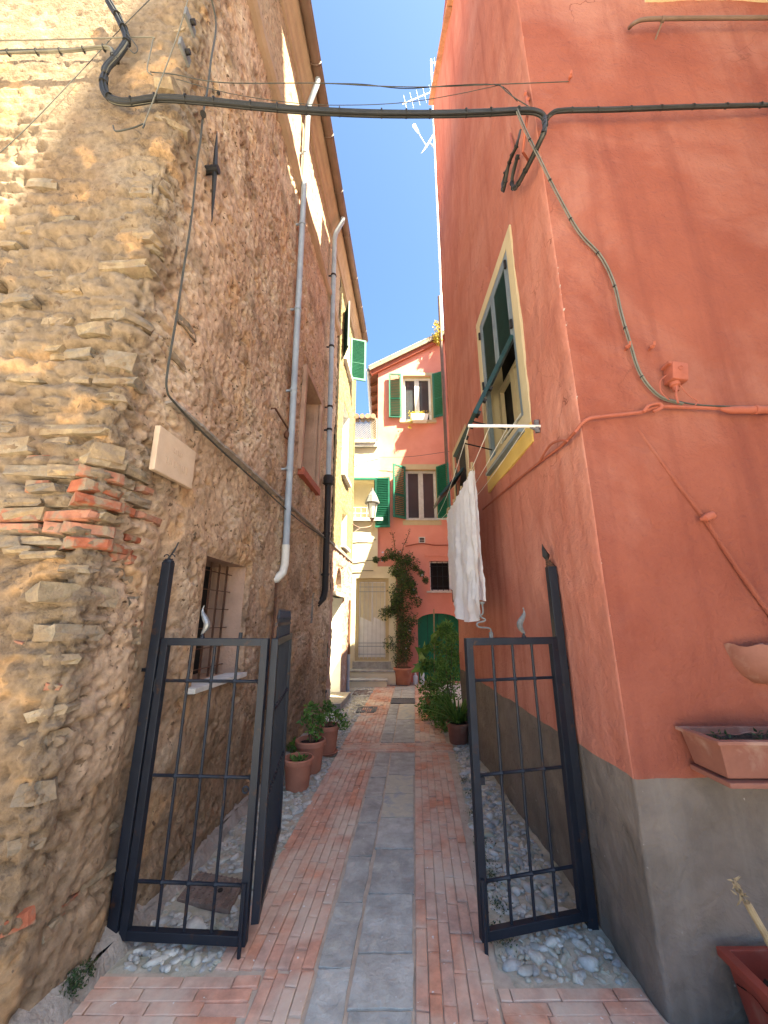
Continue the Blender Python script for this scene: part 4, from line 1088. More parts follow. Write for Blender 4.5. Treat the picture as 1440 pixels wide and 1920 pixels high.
# tilted flaps (hinged at their top edge), one per leaf
for (a0, a1, lab) in ((y0 + .05, ym - .006, 'nearer'), (ym + .006, y1 - .05, 'farther')):
    ang = math.radians(26.3); L_ = zs_ - z0 - .06
    dn = Vector((0, 0, -math.cos(ang))) + NR * math.sin(ang); out = NR * math.cos(ang) + UP * math.sin(ang)
    o_ = wall_r((a0 + a1) / 2, zs_, .02); m = MB(); w = a1 - a0
    for (x, l0, l1, ww) in ((-w / 2 + .025, 0, L_, .05), (w / 2 - .025, 0, L_, .05)):
        m.box(o_ + DR * x + dn * ((l0 + l1) / 2), (ww, l1 - l0, .035), (DR, dn, out))
    for l in (.03, L_ - .03): m.box(o_ + dn * l, (w - .1, .06, .035), (DR, dn, out))
    fl = m.build('flap', M['dkgreen'], t, bevel=.002)
    m = MB()
    for k in range(16):
        l = .07 + (L_ - .14) * (k + .5) / 16; m.box(o_ + dn * l, (w - .1, .034, .006), (DR, (dn * .78 + out * .62).normalized(), (out * .78 - dn * .62).normalized()))
    tag(m.build('louvers', M['dkgreen'], fl), kind='stuff')
    b = MB(); b.bar(o_ + dn * (L_ * .8) + DR * (w / 2 - .03), wall_r((a0 + a1) / 2 + w / 2 - .03, z0 + .22, .0), .01); b.build('stay', M['ironrough'], fl)
    for k in range(3):
        b = MB(); b.box(o_ + dn * (L_ * (.66 + .15 * k)) - out * .03 + DR * (-w / 2 + .03), (.03, .03, .03), (DR, dn, out)); b.build('catch', M['ironrough'], fl)
# second alley window farther on, mostly behind the washing
W2 = (4.95, 5.75, 3.05, 4.15)
t = frame(WR, 4.85, 5.85, 2.95, 4.2, .1, .016, .03, M['trim'], RH, 'window'); tag(t, 'farther alley window with dark flap, mostly behind the washing')
panel(WR, *W2, .006, .02, M['dark'], t, 'pane')
ang = math.radians(40); dn = Vector((0, 0, -math.cos(ang))) + NR * math.sin(ang); out = NR * math.cos(ang) + UP * math.sin(ang)
o_ = wall_r(5.35, 3.62, .03); m = MB(); m.box(o_ + dn * .27, (.62, .54, .03), (DR, dn, out)); m.build('flap', M['dkgreen'], t, bevel=.003)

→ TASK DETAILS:
Using the material above, set down every line exactly, but skip the pictures.

→ OUTPUT OF THE EXERCISE:
Continue the Blender Python script for this scene: part 4, from line 1088. More parts follow. Write for Blender 4.5. Treat the picture as 1440 pixels wide and 1920 pixels high.
# tilted flaps (hinged at their top edge), one per leaf
for (a0, a1, lab) in ((y0 + .05, ym - .006, 'nearer'), (ym + .006, y1 - .05, 'farther')):
    ang = math.radians(26.3); L_ = zs_ - z0 - .06
    dn = Vector((0, 0, -math.cos(ang))) + NR * math.sin(ang); out = NR * math.cos(ang) + UP * math.sin(ang)
    o_ = wall_r((a0 + a1) / 2, zs_, .02); m = MB(); w = a1 - a0
    for (x, l0, l1, ww) in ((-w / 2 + .025, 0, L_, .05), (w / 2 - .025, 0, L_, .05)):
        m.box(o_ + DR * x + dn * ((l0 + l1) / 2), (ww, l1 - l0, .035), (DR, dn, out))
    for l in (.03, L_ - .03): m.box(o_ + dn * l, (w - .1, .06, .035), (DR, dn, out))
    fl = m.build('flap', M['dkgreen'], t, bevel=.002)
    m = MB()
    for k in range(16):
        l = .07 + (L_ - .14) * (k + .5) / 16; m.box(o_ + dn * l, (w - .1, .034, .006), (DR, (dn * .78 + out * .62).normalized(), (out * .78 - dn * .62).normalized()))
    tag(m.build('louvers', M['dkgreen'], fl), kind='stuff')
    b = MB(); b.bar(o_ + dn * (L_ * .8) + DR * (w / 2 - .03), wall_r((a0 + a1) / 2 + w / 2 - .03, z0 + .22, .0), .01); b.build('stay', M['ironrough'], fl)
    for k in range(3):
        b = MB(); b.box(o_ + dn * (L_ * (.66 + .15 * k)) - out * .03 + DR * (-w / 2 + .03), (.03, .03, .03), (DR, dn, out)); b.build('catch', M['ironrough'], fl)
# second alley window farther on, mostly behind the washing
W2 = (4.95, 5.75, 3.05, 4.15)
t = frame(WR, 4.85, 5.85, 2.95, 4.2, .1, .016, .03, M['trim'], RH, 'window'); tag(t, 'farther alley window with dark flap, mostly behind the washing')
panel(WR, *W2, .006, .02, M['dark'], t, 'pane')
ang = math.radians(40); dn = Vector((0, 0, -math.cos(ang))) + NR * math.sin(ang); out = NR * math.cos(ang) + UP * math.sin(ang)
o_ = wall_r(5.35, 3.62, .03); m = MB(); m.box(o_ + dn * .27, (.62, .54, .03), (DR, dn, out)); m.build('flap', M['dkgreen'], t, bevel=.003)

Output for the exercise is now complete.